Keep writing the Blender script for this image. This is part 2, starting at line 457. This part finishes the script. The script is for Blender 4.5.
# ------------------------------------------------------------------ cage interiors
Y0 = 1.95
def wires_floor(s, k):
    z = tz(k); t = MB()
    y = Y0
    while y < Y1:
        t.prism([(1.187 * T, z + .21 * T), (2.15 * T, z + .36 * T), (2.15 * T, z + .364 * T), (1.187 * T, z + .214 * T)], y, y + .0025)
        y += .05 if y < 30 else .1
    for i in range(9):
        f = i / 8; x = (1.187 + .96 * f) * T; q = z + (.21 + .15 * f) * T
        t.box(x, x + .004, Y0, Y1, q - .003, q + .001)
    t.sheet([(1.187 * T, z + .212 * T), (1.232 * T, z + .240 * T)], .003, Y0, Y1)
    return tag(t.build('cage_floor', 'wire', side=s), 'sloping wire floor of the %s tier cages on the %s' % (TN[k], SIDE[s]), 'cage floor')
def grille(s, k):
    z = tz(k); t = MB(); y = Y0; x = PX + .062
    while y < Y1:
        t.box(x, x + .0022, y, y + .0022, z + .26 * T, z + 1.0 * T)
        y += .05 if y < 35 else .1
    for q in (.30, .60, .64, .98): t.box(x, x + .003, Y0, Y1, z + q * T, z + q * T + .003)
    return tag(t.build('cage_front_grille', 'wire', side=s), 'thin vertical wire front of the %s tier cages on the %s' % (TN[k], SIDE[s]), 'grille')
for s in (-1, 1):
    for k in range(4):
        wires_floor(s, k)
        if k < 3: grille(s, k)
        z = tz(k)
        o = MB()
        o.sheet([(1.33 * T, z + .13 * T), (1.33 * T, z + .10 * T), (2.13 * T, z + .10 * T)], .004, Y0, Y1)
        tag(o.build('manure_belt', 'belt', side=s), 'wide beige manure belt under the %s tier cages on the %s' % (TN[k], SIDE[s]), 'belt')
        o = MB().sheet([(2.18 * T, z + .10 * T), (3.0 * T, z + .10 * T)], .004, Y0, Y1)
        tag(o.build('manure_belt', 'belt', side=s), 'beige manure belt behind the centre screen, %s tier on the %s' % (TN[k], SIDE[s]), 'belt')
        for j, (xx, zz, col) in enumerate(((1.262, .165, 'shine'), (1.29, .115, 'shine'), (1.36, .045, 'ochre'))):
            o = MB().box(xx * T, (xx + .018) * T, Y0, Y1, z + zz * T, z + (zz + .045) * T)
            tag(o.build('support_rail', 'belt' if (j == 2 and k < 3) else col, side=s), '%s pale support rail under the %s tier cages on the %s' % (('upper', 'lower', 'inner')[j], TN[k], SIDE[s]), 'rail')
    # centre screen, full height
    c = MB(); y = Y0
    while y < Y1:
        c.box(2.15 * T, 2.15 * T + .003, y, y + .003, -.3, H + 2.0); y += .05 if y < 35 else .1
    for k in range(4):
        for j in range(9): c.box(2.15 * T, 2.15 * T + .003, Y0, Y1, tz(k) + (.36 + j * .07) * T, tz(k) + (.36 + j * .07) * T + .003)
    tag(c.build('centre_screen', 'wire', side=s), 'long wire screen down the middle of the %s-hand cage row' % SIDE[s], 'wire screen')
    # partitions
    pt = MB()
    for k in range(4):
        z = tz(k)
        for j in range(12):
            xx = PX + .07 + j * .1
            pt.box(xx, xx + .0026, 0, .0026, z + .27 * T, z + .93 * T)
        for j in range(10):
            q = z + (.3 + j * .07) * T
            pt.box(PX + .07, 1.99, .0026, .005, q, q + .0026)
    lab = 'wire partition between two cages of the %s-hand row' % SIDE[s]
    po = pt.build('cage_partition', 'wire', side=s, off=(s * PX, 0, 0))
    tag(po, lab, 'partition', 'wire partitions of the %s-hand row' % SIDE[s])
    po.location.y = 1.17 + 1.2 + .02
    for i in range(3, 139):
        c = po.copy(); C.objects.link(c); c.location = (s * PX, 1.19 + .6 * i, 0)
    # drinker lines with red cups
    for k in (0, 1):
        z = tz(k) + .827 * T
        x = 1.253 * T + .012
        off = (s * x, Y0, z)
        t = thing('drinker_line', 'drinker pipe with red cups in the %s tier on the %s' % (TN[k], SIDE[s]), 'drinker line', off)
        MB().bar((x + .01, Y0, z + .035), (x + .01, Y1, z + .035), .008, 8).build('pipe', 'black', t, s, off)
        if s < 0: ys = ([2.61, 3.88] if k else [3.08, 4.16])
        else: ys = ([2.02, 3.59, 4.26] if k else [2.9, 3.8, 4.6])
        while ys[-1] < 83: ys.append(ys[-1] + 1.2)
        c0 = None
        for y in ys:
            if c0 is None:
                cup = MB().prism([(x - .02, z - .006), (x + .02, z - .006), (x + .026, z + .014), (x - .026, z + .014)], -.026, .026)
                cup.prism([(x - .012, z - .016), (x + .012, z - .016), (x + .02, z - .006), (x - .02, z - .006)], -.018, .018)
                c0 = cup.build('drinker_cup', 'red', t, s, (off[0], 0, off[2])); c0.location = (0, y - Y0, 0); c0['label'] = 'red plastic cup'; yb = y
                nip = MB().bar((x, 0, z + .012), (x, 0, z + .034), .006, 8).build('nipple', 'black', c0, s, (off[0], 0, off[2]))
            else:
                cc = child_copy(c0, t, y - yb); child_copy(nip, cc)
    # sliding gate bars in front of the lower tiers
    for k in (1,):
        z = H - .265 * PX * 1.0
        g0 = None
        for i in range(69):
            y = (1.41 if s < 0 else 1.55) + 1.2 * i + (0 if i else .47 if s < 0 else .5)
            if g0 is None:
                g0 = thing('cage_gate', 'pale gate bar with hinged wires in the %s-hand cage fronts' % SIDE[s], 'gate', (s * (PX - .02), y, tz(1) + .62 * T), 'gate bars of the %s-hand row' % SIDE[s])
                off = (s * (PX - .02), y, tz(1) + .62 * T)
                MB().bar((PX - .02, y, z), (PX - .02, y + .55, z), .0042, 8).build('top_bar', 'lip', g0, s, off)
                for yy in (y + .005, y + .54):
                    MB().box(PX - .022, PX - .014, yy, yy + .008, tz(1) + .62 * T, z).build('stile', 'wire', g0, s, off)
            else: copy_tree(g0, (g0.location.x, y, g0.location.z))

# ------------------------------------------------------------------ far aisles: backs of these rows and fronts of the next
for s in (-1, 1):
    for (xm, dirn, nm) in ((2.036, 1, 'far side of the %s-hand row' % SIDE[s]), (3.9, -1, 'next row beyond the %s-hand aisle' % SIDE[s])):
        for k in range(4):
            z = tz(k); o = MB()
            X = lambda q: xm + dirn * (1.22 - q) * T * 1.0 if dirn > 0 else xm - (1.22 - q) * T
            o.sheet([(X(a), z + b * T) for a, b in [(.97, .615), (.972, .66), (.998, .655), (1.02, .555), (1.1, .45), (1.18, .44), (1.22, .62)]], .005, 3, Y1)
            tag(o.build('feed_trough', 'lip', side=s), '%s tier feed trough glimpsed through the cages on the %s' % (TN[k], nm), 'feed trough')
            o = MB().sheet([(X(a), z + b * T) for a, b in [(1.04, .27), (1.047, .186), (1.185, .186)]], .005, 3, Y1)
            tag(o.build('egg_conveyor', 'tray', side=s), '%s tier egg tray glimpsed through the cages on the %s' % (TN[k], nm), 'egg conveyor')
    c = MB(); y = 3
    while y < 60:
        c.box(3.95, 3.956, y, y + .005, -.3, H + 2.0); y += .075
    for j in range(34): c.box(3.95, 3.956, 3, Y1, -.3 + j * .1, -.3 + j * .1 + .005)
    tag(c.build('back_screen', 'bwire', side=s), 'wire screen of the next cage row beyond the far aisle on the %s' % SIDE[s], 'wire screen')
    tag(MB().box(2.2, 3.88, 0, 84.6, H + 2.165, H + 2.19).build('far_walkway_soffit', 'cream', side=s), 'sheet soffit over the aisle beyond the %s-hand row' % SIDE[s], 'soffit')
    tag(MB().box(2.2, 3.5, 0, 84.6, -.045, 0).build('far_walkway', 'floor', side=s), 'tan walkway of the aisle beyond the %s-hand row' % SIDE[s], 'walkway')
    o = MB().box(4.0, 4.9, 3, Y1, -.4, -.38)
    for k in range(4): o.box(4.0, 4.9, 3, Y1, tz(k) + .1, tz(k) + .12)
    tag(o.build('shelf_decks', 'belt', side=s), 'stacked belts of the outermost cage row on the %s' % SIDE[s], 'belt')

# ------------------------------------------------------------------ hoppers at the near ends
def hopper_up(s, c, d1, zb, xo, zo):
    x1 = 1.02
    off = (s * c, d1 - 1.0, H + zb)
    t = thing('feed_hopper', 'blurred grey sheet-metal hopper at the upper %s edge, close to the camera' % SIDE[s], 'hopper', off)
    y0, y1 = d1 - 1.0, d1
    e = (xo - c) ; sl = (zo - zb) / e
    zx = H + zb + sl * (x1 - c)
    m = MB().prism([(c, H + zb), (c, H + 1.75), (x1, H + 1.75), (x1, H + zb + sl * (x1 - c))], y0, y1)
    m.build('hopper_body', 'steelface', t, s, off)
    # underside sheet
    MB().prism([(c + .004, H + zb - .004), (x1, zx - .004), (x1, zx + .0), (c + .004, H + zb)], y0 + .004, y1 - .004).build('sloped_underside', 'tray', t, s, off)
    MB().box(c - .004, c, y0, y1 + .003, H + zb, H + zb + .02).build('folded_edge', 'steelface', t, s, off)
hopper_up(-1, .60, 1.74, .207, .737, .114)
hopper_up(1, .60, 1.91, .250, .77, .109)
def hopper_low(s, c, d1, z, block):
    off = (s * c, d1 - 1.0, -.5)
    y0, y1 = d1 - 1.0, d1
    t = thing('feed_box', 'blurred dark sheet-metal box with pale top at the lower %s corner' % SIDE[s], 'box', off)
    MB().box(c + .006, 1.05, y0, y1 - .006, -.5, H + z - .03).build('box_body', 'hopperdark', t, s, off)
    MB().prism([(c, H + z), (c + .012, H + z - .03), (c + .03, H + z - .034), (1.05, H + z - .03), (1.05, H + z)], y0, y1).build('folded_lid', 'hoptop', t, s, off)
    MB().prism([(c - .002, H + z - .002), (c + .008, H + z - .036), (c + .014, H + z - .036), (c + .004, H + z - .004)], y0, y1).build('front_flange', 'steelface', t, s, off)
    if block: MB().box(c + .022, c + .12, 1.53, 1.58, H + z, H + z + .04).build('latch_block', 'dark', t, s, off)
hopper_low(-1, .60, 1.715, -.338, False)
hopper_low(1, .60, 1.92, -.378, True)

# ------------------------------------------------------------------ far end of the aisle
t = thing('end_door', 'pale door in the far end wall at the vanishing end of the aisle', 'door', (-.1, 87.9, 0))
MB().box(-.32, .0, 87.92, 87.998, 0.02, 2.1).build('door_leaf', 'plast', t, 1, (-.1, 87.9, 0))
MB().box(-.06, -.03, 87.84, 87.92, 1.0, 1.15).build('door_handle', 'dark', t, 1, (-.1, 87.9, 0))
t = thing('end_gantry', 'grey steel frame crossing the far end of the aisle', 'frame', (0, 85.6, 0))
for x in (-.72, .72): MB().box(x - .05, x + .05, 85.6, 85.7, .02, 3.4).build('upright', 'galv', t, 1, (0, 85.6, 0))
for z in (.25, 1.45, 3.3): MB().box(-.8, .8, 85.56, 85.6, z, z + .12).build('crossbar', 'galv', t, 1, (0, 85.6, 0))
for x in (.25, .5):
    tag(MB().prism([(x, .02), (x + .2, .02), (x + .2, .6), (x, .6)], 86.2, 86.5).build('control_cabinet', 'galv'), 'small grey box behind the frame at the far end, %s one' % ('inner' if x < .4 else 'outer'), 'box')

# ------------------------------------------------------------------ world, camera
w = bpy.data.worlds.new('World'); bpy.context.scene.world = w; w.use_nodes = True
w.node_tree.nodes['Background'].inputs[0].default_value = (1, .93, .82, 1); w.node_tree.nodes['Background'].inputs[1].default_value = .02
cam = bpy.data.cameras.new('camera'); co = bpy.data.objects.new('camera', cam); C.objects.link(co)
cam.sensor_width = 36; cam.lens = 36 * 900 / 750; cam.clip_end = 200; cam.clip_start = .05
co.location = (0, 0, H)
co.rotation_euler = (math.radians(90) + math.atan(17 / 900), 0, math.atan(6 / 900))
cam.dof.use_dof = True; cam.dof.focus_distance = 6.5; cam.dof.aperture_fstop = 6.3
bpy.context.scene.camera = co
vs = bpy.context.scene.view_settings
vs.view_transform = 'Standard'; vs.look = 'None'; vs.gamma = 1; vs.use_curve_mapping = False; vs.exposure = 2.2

SET TASK: Transcribe nothing but the lines from the line with "m = MB().prism([(c, H" through the line with "# underside sheet", reproducing each exactly.

RESULT FOR THIS EXERCISE:
    m = MB().prism([(c, H + zb), (c, H + 1.75), (x1, H + 1.75), (x1, H + zb + sl * (x1 - c))], y0, y1)
    m.build('hopper_body', 'steelface', t, s, off)
    # underside sheet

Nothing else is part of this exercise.